LIVES OF THE BISHOPS OF EXETER
OSBERN or OSBERT was a Norman by birth, and brother to William Fitz-Osbern, Earl of Hereford, a principal commander in the battle of Hastings, and styled by Ordericus Vitalis, "Dapifer Normanniæ, Regis Vicarius et magister militum bellicosus," (lib. iv.). The historian of Jumieges Abbey says of him, " Ipse cum Willielmo duce, Anglos maximè perdomuit, et comitatum Herefordiæ cum magnâ parte regni sensu et viribus obtinuit." The earl was the founder of St. Mary's Abbey of Lire, in the diocese of Evreux, and of St. Mary's at Cormeilles, in the diocese of Lisieux. Falling in the battle of Bavinchove, near Cassell, 22nd Feb. 1071, he was buried at Cormeilles. His wife Adeliza was interred at Lire. Sir Henry Spelman in his 'Glossary,' part I. p. 409, considers him to have been the first chief justice of England. (See Ordericus Vitalis, lib. iv.) Osbern had left his native country to reside in the court of Edward the Confessor, to whom he was nearly related, " quippe qui cognationem regiam vicino attingeret gradu." (Will. of Malm. 'De Gestis Pont,' p. 145.) As chaplain to that sovereign he had the satisfaction of witnessing the dedication of the church of Westminster Abbey, and its charter of privileges granted by the royal saint on 28th December, 1065.

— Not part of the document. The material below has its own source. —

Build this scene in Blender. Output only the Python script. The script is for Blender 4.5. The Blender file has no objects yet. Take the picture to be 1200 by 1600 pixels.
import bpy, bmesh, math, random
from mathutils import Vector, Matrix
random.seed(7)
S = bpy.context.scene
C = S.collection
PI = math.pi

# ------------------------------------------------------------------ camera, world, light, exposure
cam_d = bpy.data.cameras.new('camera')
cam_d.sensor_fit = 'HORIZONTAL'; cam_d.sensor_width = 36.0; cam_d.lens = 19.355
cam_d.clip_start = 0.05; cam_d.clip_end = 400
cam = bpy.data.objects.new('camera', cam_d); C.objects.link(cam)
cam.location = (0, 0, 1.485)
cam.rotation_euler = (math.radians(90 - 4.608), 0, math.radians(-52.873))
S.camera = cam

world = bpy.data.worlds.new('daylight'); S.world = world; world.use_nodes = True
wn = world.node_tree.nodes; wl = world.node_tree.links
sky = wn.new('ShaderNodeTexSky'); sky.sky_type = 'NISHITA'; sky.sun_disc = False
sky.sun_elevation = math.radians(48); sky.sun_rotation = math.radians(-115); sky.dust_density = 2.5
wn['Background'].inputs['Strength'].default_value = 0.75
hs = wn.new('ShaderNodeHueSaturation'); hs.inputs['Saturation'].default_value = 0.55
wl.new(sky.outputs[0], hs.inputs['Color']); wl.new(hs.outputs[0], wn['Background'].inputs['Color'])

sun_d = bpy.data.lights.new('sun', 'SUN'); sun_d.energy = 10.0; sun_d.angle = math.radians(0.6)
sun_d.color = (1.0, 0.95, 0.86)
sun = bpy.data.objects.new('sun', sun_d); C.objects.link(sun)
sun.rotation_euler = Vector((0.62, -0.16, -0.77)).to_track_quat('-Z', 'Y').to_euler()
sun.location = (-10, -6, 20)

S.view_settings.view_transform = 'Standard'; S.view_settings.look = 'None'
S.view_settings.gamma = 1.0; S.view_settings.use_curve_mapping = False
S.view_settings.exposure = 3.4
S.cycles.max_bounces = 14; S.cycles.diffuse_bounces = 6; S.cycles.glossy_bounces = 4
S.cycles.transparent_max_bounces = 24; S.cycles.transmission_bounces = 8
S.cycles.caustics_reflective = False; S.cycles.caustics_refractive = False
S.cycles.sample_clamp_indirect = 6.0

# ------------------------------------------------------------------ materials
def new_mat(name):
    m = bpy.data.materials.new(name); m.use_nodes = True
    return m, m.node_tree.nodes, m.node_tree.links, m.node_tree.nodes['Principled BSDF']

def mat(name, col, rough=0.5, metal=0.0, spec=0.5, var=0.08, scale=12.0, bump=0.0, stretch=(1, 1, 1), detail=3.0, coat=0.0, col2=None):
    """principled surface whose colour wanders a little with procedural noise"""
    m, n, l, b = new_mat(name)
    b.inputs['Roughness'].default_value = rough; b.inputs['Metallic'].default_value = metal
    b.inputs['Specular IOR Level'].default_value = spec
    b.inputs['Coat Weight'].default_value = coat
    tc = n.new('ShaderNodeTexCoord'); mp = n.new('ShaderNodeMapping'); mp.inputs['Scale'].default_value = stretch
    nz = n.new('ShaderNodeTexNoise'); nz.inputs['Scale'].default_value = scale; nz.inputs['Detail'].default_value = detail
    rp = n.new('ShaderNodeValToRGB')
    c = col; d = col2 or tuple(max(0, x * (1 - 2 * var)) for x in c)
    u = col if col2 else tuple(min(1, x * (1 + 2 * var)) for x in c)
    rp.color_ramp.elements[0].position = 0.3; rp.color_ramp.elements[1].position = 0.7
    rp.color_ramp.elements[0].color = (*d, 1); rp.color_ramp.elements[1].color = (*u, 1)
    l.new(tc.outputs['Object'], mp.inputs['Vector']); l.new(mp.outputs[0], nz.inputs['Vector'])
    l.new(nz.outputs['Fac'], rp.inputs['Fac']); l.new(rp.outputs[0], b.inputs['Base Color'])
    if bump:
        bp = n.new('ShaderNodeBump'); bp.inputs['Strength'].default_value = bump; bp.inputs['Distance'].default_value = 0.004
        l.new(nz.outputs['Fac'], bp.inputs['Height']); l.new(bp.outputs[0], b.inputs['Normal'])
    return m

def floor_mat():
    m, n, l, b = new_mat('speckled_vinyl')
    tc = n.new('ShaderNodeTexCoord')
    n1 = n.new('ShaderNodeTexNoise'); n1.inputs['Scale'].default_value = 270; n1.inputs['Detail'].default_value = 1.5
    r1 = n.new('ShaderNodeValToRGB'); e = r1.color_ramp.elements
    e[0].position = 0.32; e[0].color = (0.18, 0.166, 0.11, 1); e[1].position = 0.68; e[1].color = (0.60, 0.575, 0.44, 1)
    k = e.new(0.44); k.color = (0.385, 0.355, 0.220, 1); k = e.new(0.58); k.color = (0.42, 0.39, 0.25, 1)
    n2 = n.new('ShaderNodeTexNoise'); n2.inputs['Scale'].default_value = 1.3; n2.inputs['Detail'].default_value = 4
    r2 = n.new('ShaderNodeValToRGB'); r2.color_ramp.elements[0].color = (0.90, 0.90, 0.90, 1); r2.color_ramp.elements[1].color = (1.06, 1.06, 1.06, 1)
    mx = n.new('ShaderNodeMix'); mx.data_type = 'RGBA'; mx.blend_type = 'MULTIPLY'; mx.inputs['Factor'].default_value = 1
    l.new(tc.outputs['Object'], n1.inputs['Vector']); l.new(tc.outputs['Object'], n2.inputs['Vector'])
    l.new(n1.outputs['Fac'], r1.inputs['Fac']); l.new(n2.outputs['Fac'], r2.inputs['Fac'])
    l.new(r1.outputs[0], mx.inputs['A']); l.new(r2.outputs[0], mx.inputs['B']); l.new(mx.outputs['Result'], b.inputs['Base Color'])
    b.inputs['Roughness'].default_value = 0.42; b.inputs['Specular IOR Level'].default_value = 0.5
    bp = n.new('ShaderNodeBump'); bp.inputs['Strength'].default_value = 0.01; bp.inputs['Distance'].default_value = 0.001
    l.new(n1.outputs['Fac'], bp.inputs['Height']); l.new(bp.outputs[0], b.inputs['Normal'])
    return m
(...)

Osbern was consecrated at St. Paul's, London, on 28th March, 1073, as successor to Leofric in the see of Exeter, by the primate Lanfranc; and at Easter that year assisted at the Council - begun to be holden in the Royal Chapel within Winchester Castle and completed at Pentecost at Windsor - to join his episcopal brethren in their confirmation of the primacy of Canterbury (Wilkins' 'Concilia,' vol. i. p. 325), to which King William, his Queen Matilda, Hubert the Papal Legate, Lanfranc Archbishop of Canterbury, and Thomas Archbishop of York added their signatures. We meet him again at the Council of London in 1075. The Domesday Survey, commenced and finished in his time, shows, that besides the possessions of his see in Devon and Cornwall, he had landed property also in Sussex, Surrey, Hants, Berks, Gloucester, Norfolk, and Oxfordshire. In his time Exeter must have greatly increased in population and prosperity; for King William the Conqueror allowed a sum to be paid for ever from the city taxes at Easter and Martinmas to its twenty-nine chapels. William of Malmesbury admires him for the decided preference which he manifested for the simplicity of English manners and habits, for his personal frugality, for his bounty to the poor, and his blameless character. It would seem that in advanced life he exhibited an unpleasant feeling to a colony of monks from Battle Abbey, that had settled themselves in St. Nicholas' Minster here; but on receiving the letter of Pope Paschal II., directing him to allow to the members of that, community the right of sepulture within their own inclosure, and to extend to that establishment his fostering care and protection (Wilkins' 'Concilia,' vol. i. p. 378), - and again the paternal appeal of his primate St. Anselm, to suffer them to ring their bells according to the regulations of the Benedictine order, and to encourage the faithful to assist them in completing their conventual church, - he was induced to befriend and patronise the strangers, as we have shown in the Monasticon of the diocese (Article St. Nicholas' Priory). We further learn from its chartulary that he confirmed to them the church of Collumpton (No. 13), and also the appropriation of Hydon (No. 390).
Blindness and bodily infirmity prevented this venerable prelate from assisting at the Council holden in London in the autumn of 1102: late in the ensuing year he meekly surrendered his soul to God. Of the place of his burial we collect nothing authentic.
In a document within the cathedral archives is a deed of Leowine, a priest and canon of the church of St. Mary and St. Peter of Exeter, in which he bequeaths to it - "pro animâ Osberti Episcopi et suâ," the text of the Gospels; a silver chalice, gilt inside and out, weighing two marks and fifteen pence; silver cruets, weighing sixteen shillings and eight pence; a silver thurible, gilt outside, weighing eleven marks and fifty-five pence; a silver dish, weighing three marks four shillings and four pence; a pixis or ciborium, gilt inside and out, "ad corpus Domini reservandum;" and a silver processional cross, set with precious stones and inclosing relics, with some other pious memorials. He concludes thus, "Si quis vero aliquid istorum (nisi in usus pauperum, tempore famis, expendatur) prædictæ ecclesiæ subtraxerit, perpetuæ subjaceat maledictioni - Amen. Fiat. Fiat. Amen."
Arms: - Gules, a bend argent, surmounted by a fess or.